В театре мне неинтересно строить что-то свое — левой рукой через правое ухо. Мне важно ставить спектакли на основе традиций, не слишком отрываясь от них и соединяя при этом разные жанры.
— Когда известный психиатр Бехтерев увидел, как великий актер Качалов играет Достоевского, он сказал, что по его игре можно изучать явление раздвоения личности. Ты можешь назвать артистов, которые обладают такими невероятными способностями?
— Знаю двух артистов такого типа — Константина Райкина и Евгения Миронова. Их нервная природа такова, что они мгновенно могут переключаться из одного полярного состояния в другое. Между прочим, когда главный психиатр Москвы Владимир Козырев посмотрел Женьку в спектакле «Еще Ван Гог», то сказал мне, что это абсолютно точная характеристика раздвоения сознания. Заметь, что Женька не сумасшедший.
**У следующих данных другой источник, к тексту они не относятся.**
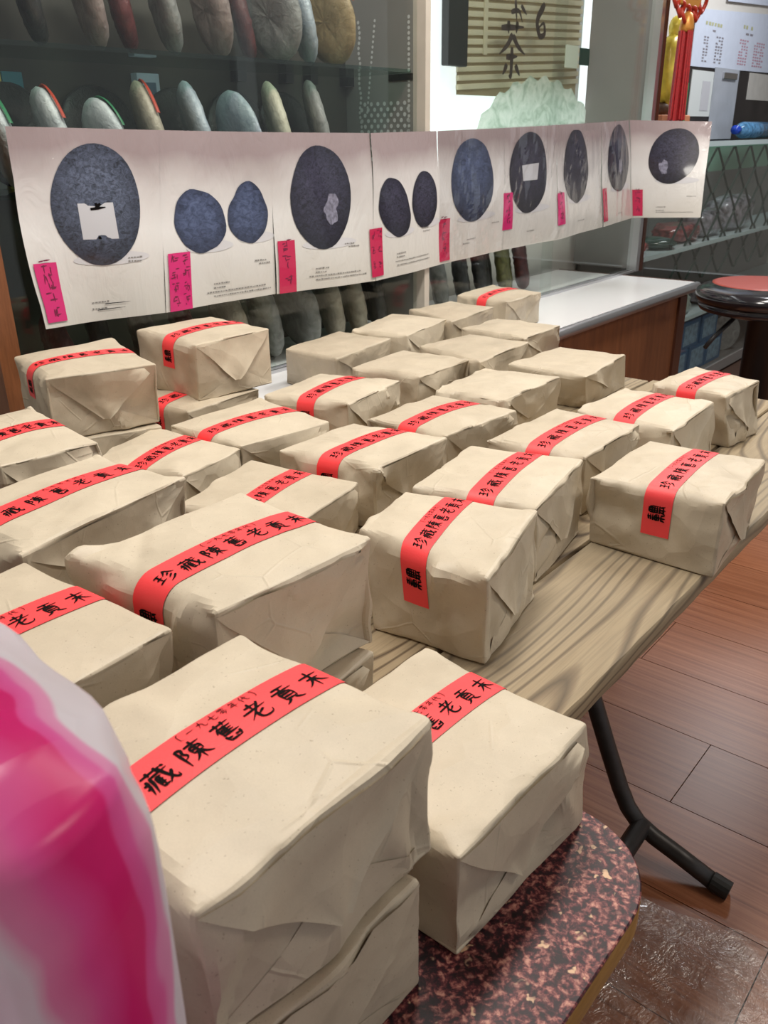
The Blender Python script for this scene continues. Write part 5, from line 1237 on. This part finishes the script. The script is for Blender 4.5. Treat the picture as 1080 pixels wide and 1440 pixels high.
b = MB(); b.tube([(-1.75, 5.42, 0.17), (-1.80, 5.46, 0.17)], 0.108, 30); tag(smooth_by_angle(b.build('round_bundle', CM['grey'])), 'grey round bundle standing right of the blue cartons', 'bundle')

# ------------------------------------------------------------------ pedestal stool
stl = empty('pedestal_stool', W(-0.92, 3.29, 0), 'tall black pedestal stool with a round padded red topped seat', 'stool')
M_GLOSSBLK = plain('glossy_black_vinyl', (0.010, 0.010, 0.014), 0.16, coat=0.5); M_REDVINYL = plain('red_vinyl', (0.34, 0.06, 0.045), 0.4)
SC = (-0.92, 3.29)
MB().lathe(SC, [(0.20, 0.715), (0.238, 0.725), (0.245, 0.742), (0.232, 0.750), (0.250, 0.758), (0.258, 0.775), (0.252, 0.792), (0.235, 0.802), (0.20, 0.806), (0.02, 0.806)], 48).build('seat', M_GLOSSBLK, stl, smooth=True)
b = MB(); b.lathe((SC[0] - 0.045, SC[1] + 0.055), [(0.178, 0.8035), (0.178, 0.807), (0.165, 0.8085), (0.02, 0.8085)], 40); b.build('seat_pad', M_REDVINYL, stl, smooth=True)
MB().lathe(SC, [(0.062, 0.03), (0.062, 0.70), (0.10, 0.716)], 24).build('pedestal', M_BLACK, stl, smooth=True)
MB().lathe(SC, [(0.235, 0.0), (0.24, 0.008), (0.225, 0.022), (0.08, 0.036)], 40).build('base', M_BLACK, stl, smooth=True)
MB().tube([(-0.99, 3.20, 0.716), (-1.04, 3.12, 0.64), (-1.06, 3.09, 0.60)], 0.008, 8).build('lever', M_BLACK, stl, smooth=True)

# ------------------------------------------------------------------ clear plastic sheet on the floor
def make_plastic():
    m = NT('clear_crinkled_plastic')
    n1 = m.noise(m.coords(), 16, 4, 0.6, 2.0); bp = m.n('ShaderNodeBump'); bp.inputs['Strength'].default_value = 0.6; bp.inputs['Distance'].default_value = 0.02; m.l(n1.outputs['Fac'], bp.inputs['Height'])
    tr = m.n('ShaderNodeBsdfTransparent'); gl = m.n('ShaderNodeBsdfGlossy'); gl.inputs['Roughness'].default_value = 0.22; m.l(bp.outputs[0], gl.inputs['Normal'])
    df = m.n('ShaderNodeBsdfDiffuse'); df.inputs[0].default_value = (0.75, 0.72, 0.70, 1); m.l(bp.outputs[0], df.inputs['Normal'])
    m1 = m.n('ShaderNodeMixShader'); m1.inputs[0].default_value = 0.45; m.l(gl.outputs[0], m1.inputs[1]); m.l(df.outputs[0], m1.inputs[2])
    cl = m.noise(m.coords(), 7, 3, 0.6); rp = m.ramp(cl.outputs['Fac'], [(0.4, (0.06, 0.06, 0.06)), (0.72, (0.38, 0.38, 0.38))])
    m2 = m.n('ShaderNodeMixShader'); m.l(rp.outputs[0], m2.inputs[0]); m.l(tr.outputs[0], m2.inputs[1]); m.l(m1.outputs[0], m2.inputs[2])
    m.l(m2.outputs[0], m.out.inputs['Surface']); return m.m
M_PLASTIC = make_plastic()
rs = random.Random(17)
lines = [(rs.uniform(-.3, .3), rs.uniform(-.3, .3), rs.uniform(0, math.pi), rs.uniform(0.002, 0.009), rs.uniform(.01, .04)) for _ in range(22)]
vs = []; G = 44; c0 = W(-0.265, 1.0, 0)
du_, dn_ = UX, NX
for i in range(G + 1):
    for j in range(G + 1):
        a, b_ = (i / G - .5) * 0.44, (j / G - .5) * 0.42
        e = 1 + 0.05 * math.sin(7 * a + 5 * b_) 
        h = 0.0025
        for (x0, y0, th, am, wd_) in lines:
            q = (a - x0) * math.sin(th) - (b_ - y0) * math.cos(th); s = (a - x0) * math.cos(th) + (b_ - y0) * math.sin(th)
            h += am * math.exp(-abs(q) / wd_) * math.exp(-(s / 0.12) ** 2)
        p = c0 + dn_ * (a * e + 0.03 * math.sin(b_ * 14)) + du_ * (b_ * e + 0.02 * math.sin(a * 17))
        vs.append((p.x, p.y, 0.0006 + h))
fs = [(i * (G + 1) + j, (i + 1) * (G + 1) + j, (i + 1) * (G + 1) + j + 1, i * (G + 1) + j + 1) for i in range(G) for j in range(G)]
tag(mesh_obj('plastic_sheet', vs, fs, M_PLASTIC, smooth=True), 'crinkled clear plastic sheet lying on the floor beside the tables', 'plastic sheet')

# ------------------------------------------------------------------ pink and white plastic bag in the foreground
def make_bagmat():
    m = NT('pink_white_film')
    # printed stripes run round the bag: bag axes are the shop's (x = into the shop, y = along the cabinet)
    sp = m.n('ShaderNodeSeparateXYZ'); m.l(m.coords(rot=(0, 0, PHI)), sp.inputs[0])
    nz = m.noise(m.coords(), 13, 2, 0.5)
    ad = m.n('ShaderNodeMath', operation='MULTIPLY_ADD'); m.l(nz.outputs['Fac'], ad.inputs[0]); ad.inputs[1].default_value = 0.05; m.l(sp.outputs['Y'], ad.inputs[2])
    az_ = m.n('ShaderNodeMath', operation='MULTIPLY_ADD'); m.l(sp.outputs['Z'], az_.inputs[0]); az_.inputs[1].default_value = 0.07; m.l(ad.outputs[0], az_.inputs[2])
    rg = m.n('ShaderNodeMapRange'); m.l(az_.outputs[0], rg.inputs[0]); rg.inputs[1].default_value = 0.03; rg.inputs[2].default_value = 0.18
    r = m.ramp(rg.outputs[0], BAG_STOPS, 'LINEAR')
    col = r.outputs[0]
    m.set(Base_Color=col, Roughness=0.28); m.b.inputs['Specular IOR Level'].default_value = 0.5
    tl = m.n('ShaderNodeBsdfTranslucent'); m.l(col, tl.inputs[0])
    tp = m.n('ShaderNodeBsdfTransparent'); m.l(col, tp.inputs[0])
    m1 = m.n('ShaderNodeMixShader'); m1.inputs[0].default_value = 0.45; m.l(m.b.outputs[0], m1.inputs[1]); m.l(tl.outputs[0], m1.inputs[2])
    m2 = m.n('ShaderNodeMixShader'); m2.inputs[0].default_value = 0.15; m.l(m1.outputs[0], m2.inputs[1]); m.l(tp.outputs[0], m2.inputs[2])
    wr = m.n('ShaderNodeTexVoronoi', feature='F1'); wr.inputs['Scale'].default_value = 13; m.l(m.coords((1, 1, 0.55)), wr.inputs['Vector']); bp = m.n('ShaderNodeBump'); bp.inputs['Strength'].default_value = 0.6; bp.inputs['Distance'].default_value = 0.02
    m.l(wr.outputs['Distance'], bp.inputs['Height']); m.l(bp.outputs[0], m.b.inputs['Normal'])
    m.l(m2.outputs[0], m.out.inputs['Surface']); return m.m
WHT, PNK, HOT = (0.80, 0.79, 0.84), (0.80, 0.10, 0.36), (0.74, 0.02, 0.20)
BAG_STOPS = [(0.0, WHT), (0.30, WHT), (0.34, (0.82, 0.30, 0.52)), (0.44, PNK), (0.52, HOT), (0.58, HOT), (0.59, PNK), (0.63, (0.80, 0.14, 0.42)), (0.645, (0.82, 0.30, 0.54)), (0.68, (0.82, 0.36, 0.58)), (0.695, WHT), (1.0, WHT)]
M_BAG = make_bagmat()
bag = empty('plastic_bag', W(-0.46, 0.03, 0.7405), 'pink and white striped plastic carrier bag in the near left corner', 'bag')
# rings in (n, u): centre and half sizes at each height
BDN, BDU = 0.053, 0.008
RING = [(0.7405, -0.42, 0.03, 0.17, 0.09), (0.76, -0.42, 0.03, 0.185, 0.10), (0.83, -0.42, 0.03, 0.192, 0.104), (0.92, -0.42, 0.03, 0.193, 0.105), (1.00, -0.42, 0.032, 0.195, 0.105), (1.07, -0.42, 0.034, 0.195, 0.103), (1.11, -0.421, 0.036, 0.195, 0.101), (1.132, -0.423, 0.038, 0.188, 0.094), (1.143, -0.43, 0.04, 0.165, 0.078), (1.148, -0.43, 0.04, 0.11, 0.05), (1.150, -0.43, 0.04, 0.01, 0.006)]
rs = random.Random(23); nu = 96
folds = [(rs.uniform(0, 2 * math.pi), rs.uniform(-1.2, 1.2), rs.uniform(-.075, .02), rs.uniform(0.05, 0.16)) for _ in range(26)]
rows_ = []
for k in range(len(RING) - 1):
    for j in range(5):
        t = j / 5; rows_.append([RING[k][q] + (RING[k + 1][q] - RING[k][q]) * t for q in range(5)])
rows_.append(list(RING[-1]))
vs = []; uv = []
for i, (z, cn, cu, hn, hu) in enumerate(rows_):
    hz = (z - 0.74) / 0.43
    for j in range(nu + 1):
        a = 2 * math.pi * (j % nu) / nu
        ca, sa = math.cos(a), math.sin(a)
        q = 1 / (abs(ca) ** 3 + abs(sa) ** 3) ** (1 / 3)
        for (a0, tw, am, wd_) in folds:
            d = (a - a0 - tw * (hz - .5) + math.pi) % (2 * math.pi) - math.pi
            q += am * max(0, 1 - abs(d) / (wd_ * 2.2)) * min(1, hz * 4)
        vs.append(W(BDN + cn + hn * ca * q, BDU + cu + hu * sa * q, z + 0.010 * math.sin(3 * a + 1) * hz ** 3))
        uv.append((((j / nu) + 0.5) if j <= nu / 2 else (j / nu - 0.5), hz))
m = nu + 1
fs = [(i * m + j, i * m + j + 1, (i + 1) * m + j + 1, (i + 1) * m + j) for i in range(len(rows_) - 1) for j in range(nu)]
mesh_obj('film', vs, fs, M_BAG, bag, smooth=True, uv=uv)
M_BAGIN = plain('white_paper_inside', (0.75, 0.73, 0.76), 0.7)
crinkle_blob('bag_contents', (-0.43, 0.03, 0.92), (0.145, 0.075, 0.165), M_BAGIN, bag, 55, 4.0, 30, 20, .08)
Хотя наши внутренние диалоги, которые особенно свойственны натурам творческим (есть люди, которым это чувство незнакомо), — это не что иное, как галлюцинации и раздвоение личности. Не надо пугаться — это нормально.
— Интересно, легко или тяжело жить человеку, который больше других думает о потустороннем мире?
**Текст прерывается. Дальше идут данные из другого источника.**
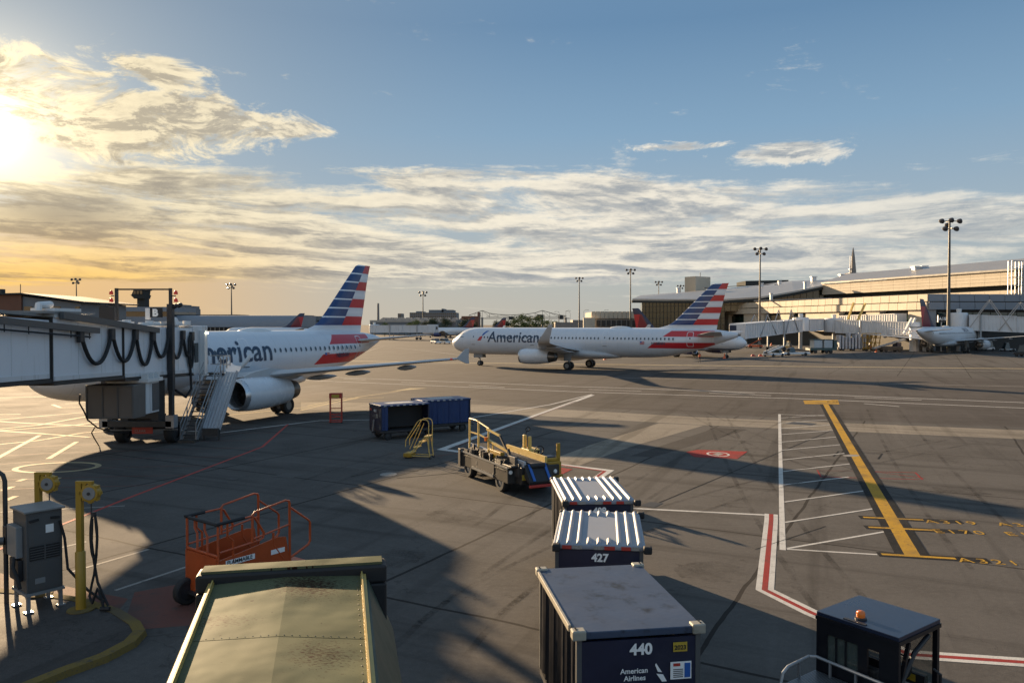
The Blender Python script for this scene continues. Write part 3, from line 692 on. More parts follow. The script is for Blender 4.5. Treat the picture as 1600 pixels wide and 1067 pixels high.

— Что бы я ни думал, это не будет иметь никакого значения. Человеку, и мне в том числе тоже, хочется, чтобы его «я» сохранилось в любой форме. «А что если человек запущен на землю в виде наглой пробы?» — однажды написал Достоевский. Вполне возможно, что идет эксперимент, который уже дал много отрицательных результатов, и с человеком, может быть, пора кончать. Скажи, во что можно верить? Я верю только в личный путь и в верность чувств, потому что без этого человек ничто.